WIP: Reconstructing/Re-Designing Aidan – Part 1

So I’ve been working on various aspects of DIVERSE for a while now,  and to this day I hadn’t been happy with the design of the main character.  Not on a basic design level you understand, Dylan Banks did a fantastic job on the original design, but on how the character had translated into a 3D mesh, which was my doing.

Aidan Concept Art

Aidan Concept Art – Dylan Banks

So the purpose of this, still ongoing project, has been to rework the 3D implementation of the Aidan design, as well come up with a few more costumes, and ultimately to rig and get the model UE4 ready.

There will be some steps that are either skimmed over or skipped entirely, as covering the entire project step for step would be arduous.


So we’ve seen the concept art above, but what has the current model looked like?

So other than banking a lot of detail on textures and the frankly awful hair mesh (and the glove, which we did redesign anyway), this one is pretty on par with the concept.  So what’s the issue?  Well aside from some optimization issues, from a purely visual perspective the main issue I had found was that 1) Aidan looks older than he should be, and 2) He’s almost too serious, sure we want a more mature narrative but he’s almost gritty in design.

I also hate how I built the outfit, as it makes giving him anything new to wear in-game a difficult task going forward.

So going forward, taking inspiration from recent games like Breath of the Wild and Overwatch, I decided if we’re going to go for a semi-cartoon art style, then let’s go for a softer and more youthful protagonist; and most importantly I need to build the mesh with an underbody to build future outfits on.  Which we will then do using a fantastic program called Marvelous Designer.

So after a cumulative day or two’s work, here is the new Aidan base mesh.

From here we have to UV map the mesh before we do a detail sculpt otherwise we cannot generate normal maps and it will also make texturing impossible until we do so.

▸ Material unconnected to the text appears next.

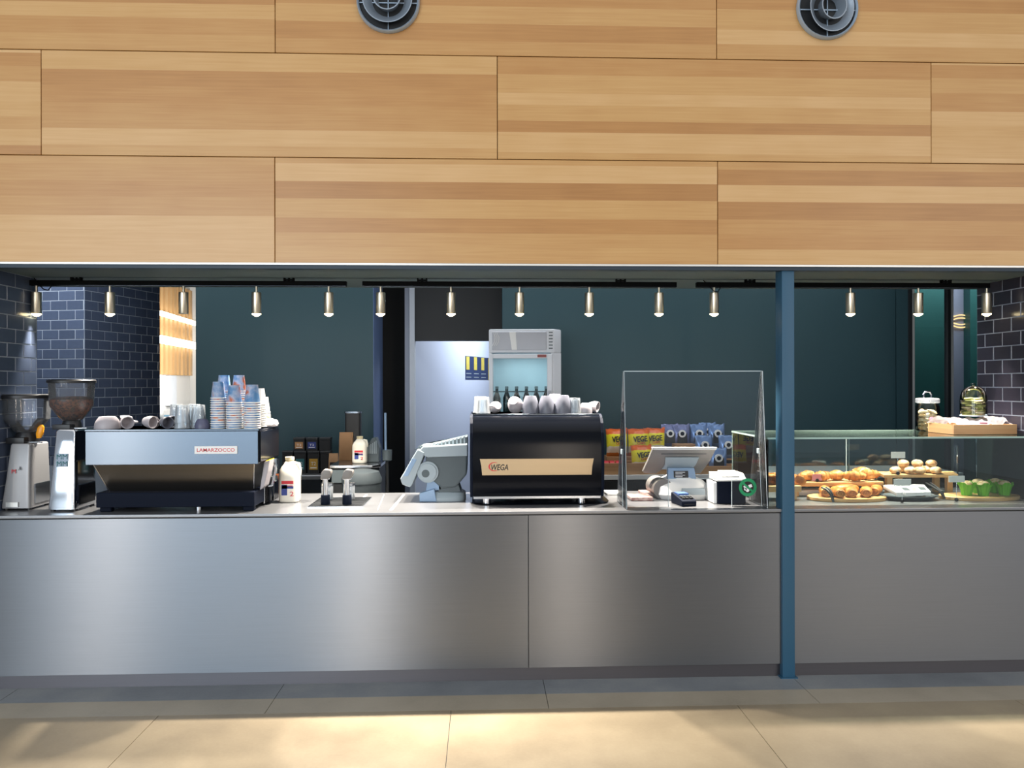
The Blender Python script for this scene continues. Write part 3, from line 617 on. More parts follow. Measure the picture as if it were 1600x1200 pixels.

In the event you were wondering, this is what a freshly made mesh like this looks like in the UV layout.

It’s complete jibberish, you wouldn’t be able to texture this model, and an auto-uv process would be very unclean and likely lead to a lot of artifacts.

We’ll start with an Auto-Unwrap on the entire mesh, mostly just so we can start to distinguish what the UV is before moving forward.

Now, in theory at least, you could texture off this map but the UV’s are so small that short of working at a massive resolution you wouldn’t be able to get much small detail in clearly and there are likely some sections that overlap or are improperly scaled.

So we’ll select the edges of the torso, and use UV Edge Cut to break it away from the rest of the UV Map.  At which point we’ll then cut some seams along its sides so that it can unfold to be flat.

The highlighted edges in the image below were where we cut the mesh to flatten it.

 We will continue doing this across the entire body, breaking it into sections and then creating seams to flatten the sections out as much as possible.  Eventually we will have something like this:

This layout isn’t perfect and may get tweaked before all is said and done, but the general idea is to get all polygons flattened out and fairly to scale.

The hands are still fairly crappily laid out, but they should texture just fine, and we won’t be detailing them blindly on the UV map like we might have in the old days.

One way you can verify the UV is layed out properly is to lay a checkerboard texture across the mesh. The squares ideally should be all around the same size, and stay fairly square in ratio and that they skew as little as possible.

There are a few skewed squares, but this layout should work alright at least in this early stages.

One thing you’ll note is that the eyes, teeth, and tongue were absent from the UV map and that is because we’ll be doing them on their own maps later to make shaders easier going forward.  For now, they’re just hauntingly untextured.